Regarding buses, there will be a maximum of 24 students on a bus, one person to a seat, meaning bus drivers will make multiple shorter trips

The assistant superintendent for operations says schools will reflect our new way of living.

“Hand sanitizer in the classrooms, on the stands in the hallways, PPE that’s made available for staff, everybody wearing their face mask," said Eddie Anderson. "I think it will be a lot like...unfortunately what people are starting to grow accustomed to, but turned up a notch, in New Hanover County Buildings.”

But those talks were the reason why a group of parents and teachers protested that option before and during the meeting. Elizabeth Budd is a second grade teacher at Murrayville Elementary School and says Plan A might not be so bad, but only after having time to fully prepare and work on trial and error during Plan B.

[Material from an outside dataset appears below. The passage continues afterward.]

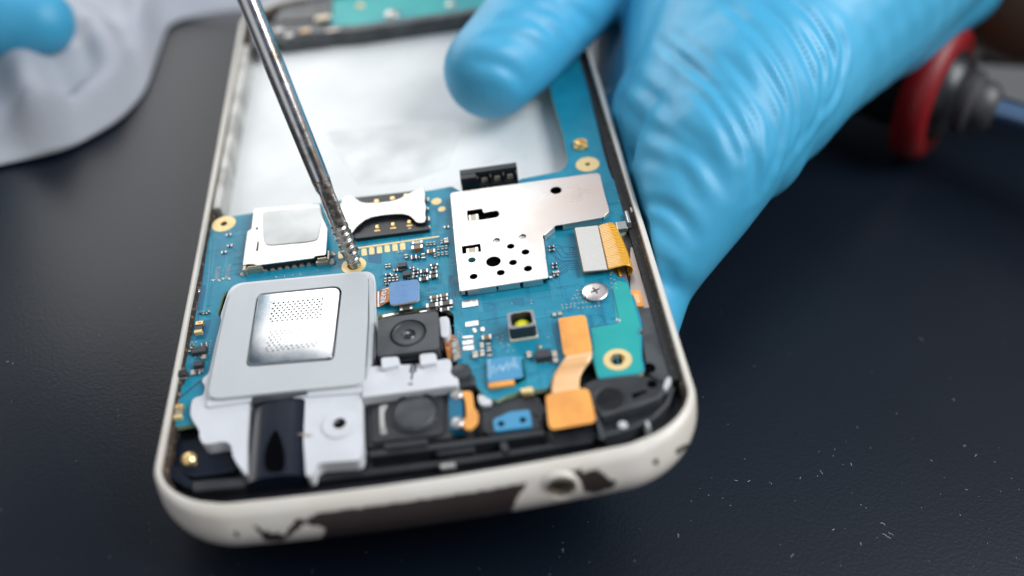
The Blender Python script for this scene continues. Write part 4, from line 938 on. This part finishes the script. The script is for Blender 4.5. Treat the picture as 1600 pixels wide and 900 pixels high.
b = MB(); b.poly(rnd(PP([(852, 618), (862, 614), (916, 606), (921, 611), (931, 653), (927, 660), (863, 671), (857, 666)], -.7), .45, 4), -.95, -.7); b.build('flex_pad', 'kapton', of, bevel=.07)
b = MB(); b.poly(rnd(PP([(862, 624), (914, 616), (922, 650), (868, 660)], -1), .4), -3, -.95); b.build('pad_support', 'black_plastic', of)
# lift children so that the phone's own origin lies on its underside
for o in list(phone.children): o.location.z += TH*S
base_w = ph2w((0, 0, -TH))
phone.matrix_world = Matrix.Translation(base_w*S) @ PM.to_4x4()
# ================================================================== TABLE AND SETTING
def wobj(name, verts, faces, mats, smooth=0):
    b = MB(); b.add(verts, faces); return b.build(name, mats, None, smooth=smooth)
m = mat('table_vinyl', (.0018, .0045, .010), .36, col2=(.0026, .006, .012), nz=(25, 4, .4, .6), spec=.34)
nt = m.node_tree; bs = nt.nodes['Principled BSDF']; tc = nt.nodes.new('ShaderNodeTexCoord')
vo = nt.nodes.new('ShaderNodeTexVoronoi'); vo.inputs['Scale'].default_value = 2300; vo.feature = 'SMOOTH_F1'
n1 = nt.nodes.new('ShaderNodeTexNoise'); n1.inputs['Scale'].default_value = 1500; n1.inputs['Detail'].default_value = 3
nt.links.new(tc.outputs['Object'], vo.inputs['Vector']); nt.links.new(tc.outputs['Object'], n1.inputs['Vector'])
ad = nt.nodes.new('ShaderNodeMath'); nt.links.new(vo.outputs['Distance'], ad.inputs[0]); nt.links.new(n1.outputs['Fac'], ad.inputs[1])
bp = nt.nodes.new('ShaderNodeBump'); bp.inputs['Strength'].default_value = .26; bp.inputs['Distance'].default_value = .07*S
nt.links.new(ad.outputs[0], bp.inputs['Height']); nt.links.new(bp.outputs['Normal'], bs.inputs['Normal'])
e1 = tb(262, 40); e2 = tb(420, 30); yb = e1.y+6
b = MB(); b.box((0, (yb-260)/2), 1100, yb+260, -25, 0)
table = b.build('table', 'table_vinyl', None, smooth=0, bevel=2); table['kind'] = 'structure'
# pale floor far under and behind the table
mat('floor_grey', (.30, .29, .28), .8, col2=(.34, .33, .31), nz=(3, 3, .4, .6))
b = MB(); b.box((0, 600), 4000, 3400, -760, -750); fl = b.build('floor', 'floor_grey', None, smooth=0); fl['kind'] = 'structure'
# dust: countless specks and lint on the table
b = MB(); random.seed(21)
def fleck(x, y, L, w, a, z=.03):
    pts = []; 
    for k in range(5):
        pts.append((x+math.cos(a)*L*(k/4-.5), y+math.sin(a)*L*(k/4-.5))); a += random.uniform(-.5, .5)
    b.strip(pts, w, .0, z+w*.5)
for px, py, L in ((1283, 738, 1.0), (1277, 744, .3), (1170, 752, .6), (1150, 751, .5), (1112, 747, .12), (1141, 790, .25), (1107, 774, .2), (1080, 783, .2), (1250, 747, .5), (1205, 756, .2),
                  (1353, 794, .25), (1345, 789, .3), (1380, 818, 1.0), (1385, 838, 1.6), (1392, 834, 1.0), (1237, 868, 1.0), (1060, 837, .7), (1510, 765, .6), (1524, 712, .8), (1507, 697, .5), (1455, 720, .5),
                  (1554, 722, .25), (1580, 748, .2), (1563, 768, .2), (1592, 765, .2), (1360, 700, .3), (1302, 828, .5), (1345, 850, .5), (1500, 805, .3), (1330, 726, .7), (12, 565, .5), (20, 568, .3), (880, 860, .8), (1490, 625, .5), (1440, 530, .8)):
    w = tb(px, py); fleck(w.x, w.y, L*.8, random.uniform(.04, .08), random.uniform(0, 3))
for k in range(150):
    px, py = random.uniform(0, 1600), random.uniform(480, 900); w = tb(px, py); fleck(w.x, w.y, random.uniform(.06, .2), random.uniform(.03, .06), random.uniform(0, 3), .01)
du = b.build('dust', 'dust', None, smooth=0); tag(du, 'pale dust specks and lint scattered over the dark table', 'dust', kind='stuff')
# ================================================================== SCREWDRIVER
tip = ph2w(hit(556, 417, HB-.1)); top = at(383, -12, 137.0)
ax = (top-tip).normalized(); L0 = (top-tip).length
sd_ = thing('screwdriver', 'slim polished steel screwdriver with worn ribbed tip standing in the board hole', 'screwdriver')
qt = Vector((0, 0, 1)).rotation_difference(ax)
sd_.matrix_world = Matrix.Translation(tip*S) @ qt.to_matrix().to_4x4()
tl = (at(505, 300, 142)-tip).dot(ax)*1.0
def zpx(py):                                # height along the shaft seen at image row py
    lo, hi = 0.0, L0
    for _ in range(40):
        md = (lo+hi)/2
        if project(tip+ax*md)[1] > py: lo = md
        else: hi = md
    return lo
z1, z2, z3 = zpx(352), zpx(302), zpx(280)
b = MB(); n = 32; NZ = 90; vs = []
for i in range(NZ+1):                       # ribbed, screw-like end
    z = z1*i/NZ; env = min(1, .62+.38*(z/(z1*.35))) if z < z1*.35 else 1
    for j in range(n):
        a = 2*math.pi*j/n; ph_ = z/1.05*2*math.pi-a
        r = (1.3+.2*(max(0, math.sin(ph_))**.8-.35)*min(1, z/.6)*(1 if z < z1*.93 else .4))*env
        vs.append((r*math.cos(a), r*math.sin(a), z))
b.add(vs, [(i*n+j, i*n+(j+1) % n, (i+1)*n+(j+1) % n, (i+1)*n+j) for i in range(NZ) for j in range(n)])
b.build('ribbed_tip', 'worn_chrome', sd_, smooth=180)
b = MB(); vs = []; zs = [z1-.1+(z3-z1+.1)*i/30 for i in range(31)]
for z in zs:                                # faceted, ground section
    t_ = (z-z1)/(z3-z1)
    for j in range(n):
        a = 2*math.pi*j/n; flat = min(1.45, 1.18/max(.2, abs(math.cos(((a+.3) % (math.pi/2))-math.pi/4))))
        r = flat*(1-max(0, t_-.6)/.4)+1.42*max(0, t_-.6)/.4
        if t_ < .08: r *= .9+t_*1.25
        r -= .16*math.exp(-((t_-.68)/.07)**2)*(1 if math.cos(a-2.7) > 0 else .3)
        vs.append((r*math.cos(a), r*math.sin(a), z))
b.add(vs, [(i*n+j, i*n+(j+1) % n, (i+1)*n+(j+1) % n, (i+1)*n+j) for i in range(30) for j in range(n)])
b.build('ground_flats', 'worn_chrome', sd_, smooth=35)
b = MB(); b.lathe([(1.40, z3-.05), (1.44, z3+3), (1.48, L0*.7), (1.5, L0+22)], n=40); b.build('shaft', 'chrome', sd_, smooth=60)
b = MB(); b.lathe([(1.5, L0+22), (3.2, L0+22.5), (4.2, L0+26), (4.2, L0+40), (3.6, L0+44), (4.4, L0+50), (4.6, L0+92), (3.8, L0+96), (0, L0+97)], n=32); b.build('handle', 'tool_black', sd_, smooth=40)
# ================================================================== GLOVED HANDS
def hand(name, chains, vox, palm=None):
    """chains of (world point, radius) joined into one continuous skin"""
    b = MB()
    def ball(c, r):
        bm = bmesh.new(); bmesh.ops.create_icosphere(bm, subdivisions=3, radius=r)
        b.add([tuple(v.co+c) for v in bm.verts], [tuple(v.index for v in f.verts) for f in bm.faces]); bm.free()
    for ch in chains:
        for (p, r), (p2, r2) in zip(ch, ch[1:]):
            n_ = max(2, int((p2-p).length/(min(r, r2)*.22)))
            for k in range(n_+1):
                t_ = k/n_; ball(p.lerp(p2, t_), r*(1-t_)+r2*t_)
    o = b.build(name, 'glove', None, smooth=180)
    rm = o.modifiers.new('r', 'REMESH'); rm.mode = 'VOXEL'; rm.voxel_size = vox*S; rm.use_smooth_shade = True
    sm = o.modifiers.new('s', 'SMOOTH'); sm.iterations = 14; sm.factor = .6
    return bake(o)
def spline(cv, n=12):
    """smooth curve through the points"""
    c = [cv[0]]+list(cv)+[cv[-1]]; out = []
    for i in range(1, len(c)-2):
        a, b_, d, e_ = (Vector(c[k]) for k in (i-1, i, i+1, i+2))
        for k in range(n):
            t_ = k/n; out.append(.5*(2*b_+(d-a)*t_+(2*a-5*b_+4*d-e_)*t_*t_+(3*b_-a-3*d+e_)*t_**3))
    return out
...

“We want to be there and be with the people around us but we have to stop considering ourselves," said Budd. "We have to consider our students, we have to consider health and safety and so, right now, everyone is putting that first and making it a priority. And, once we make it a priority and make plans around that priority, then we can start making plans about going back to school.”

Another group of parents created an online petition objecting to the Middle School transition to a regular six-class block schedule when schools return, a move that will involve more changes for both students and staff and more class changes requiring additional sanitization of rooms. In just three days, a petition received over 700 signatures, something the board didn’t even consider.

On Monday, students in the county will be going back to classrooms under Plan B on an “AA/BB alternating schedule”.

School officials believe they are more than prepared to handle the new normal of school.